Os tempos mudaram. Pacheco, que já não circula sem dar autógrafos, vive numa fazenda na cidade de Decatur, no Texas. Ele montou uma arena especial para aperfeiçoar seu domínio na arte de se manter em cima de touros. Faz treinos específicos em academia para ganhar força nas pernas. Em um deles, fica com os dois braços suspensos por argolas enquanto realiza abdominal levando caixas de madeira presas às coxas. Quando está em casa, passa horas no YouTube vendo vídeos da performance dos animais com os quais lidará. Investe quase todo o seu dinheiro em gado e imóveis.
Pacheco não está sozinho. Se o Brasil já teve os melhores jogadores de futebol do mundo, andou se destacando no MMA e vive fase dourada no surfe, agora também brilha em cima das selas.
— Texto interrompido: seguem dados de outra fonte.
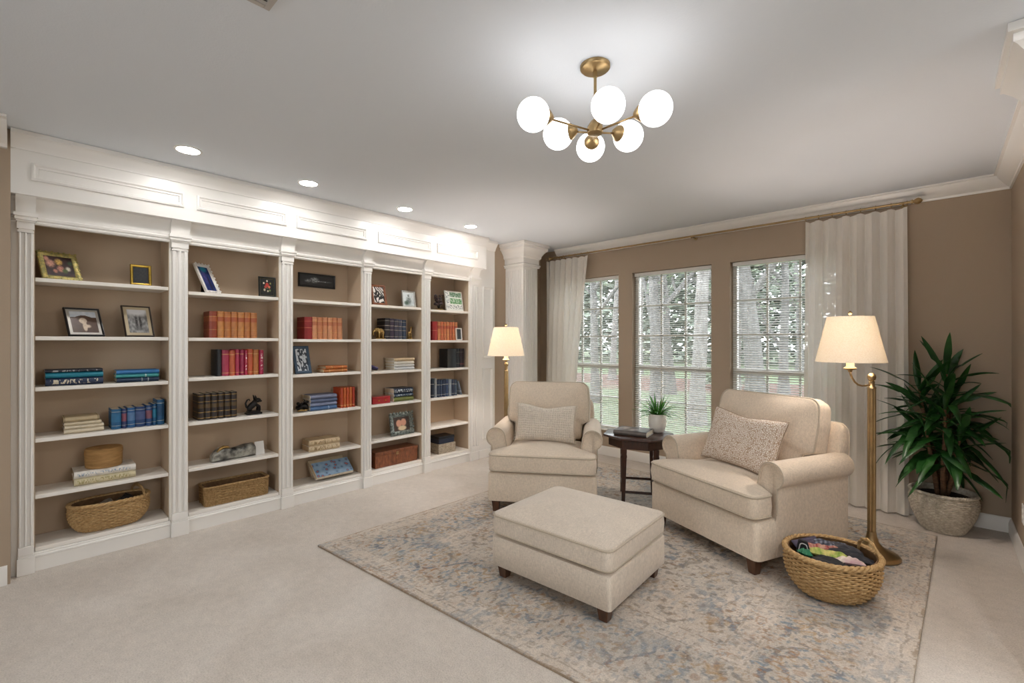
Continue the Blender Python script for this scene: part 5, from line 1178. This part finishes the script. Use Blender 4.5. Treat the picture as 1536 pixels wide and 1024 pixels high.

Nas provas de rodeio dos Estados Unidos, sete dos dez mais bem colocados de 2018 são daqui. Adriano Moraes, tricampeão na PBR, seis hérnias de disco e nove cirurgias por lesões nos ossos, foi o primeiro brasileiro a desbravar o território, nos anos 90. Dali para a frente, a competição cresceu exponencialmente, e the brazilians pegaram as rédeas. A PBR acontece em mais de trinta etapas, sempre em ginásios fechados, como o mítico Madison Square Garden, em Nova York. Não há megashows de música. Os peões são tratados como celebridades. E começam a rodar o mundo, com a exportação da brincadeira. No Brasil, até 2017 a PBR fez parcerias com rodeios já existentes, como os de Barretos e Americana, com competição paralela à principal. Neste ano, a empresa realizará três eventos próprios. Em 2019, serão ao menos cinco. “No Brasil, a festa é mais do que o rodeio em si, é também um festival de música sertaneja”, diz Phil Menezes, diretor da IMM, empresa organizadora da PBR e do UFC. Desperta entusiasmo a consagração de Kaique Pacheco, um chamariz natural, em torno de quem haverá intenso frenesi — no avesso da figura tímida do rapaz, conhecido entre os americanos como Iceman, dada a frieza de quem fala muito pouco.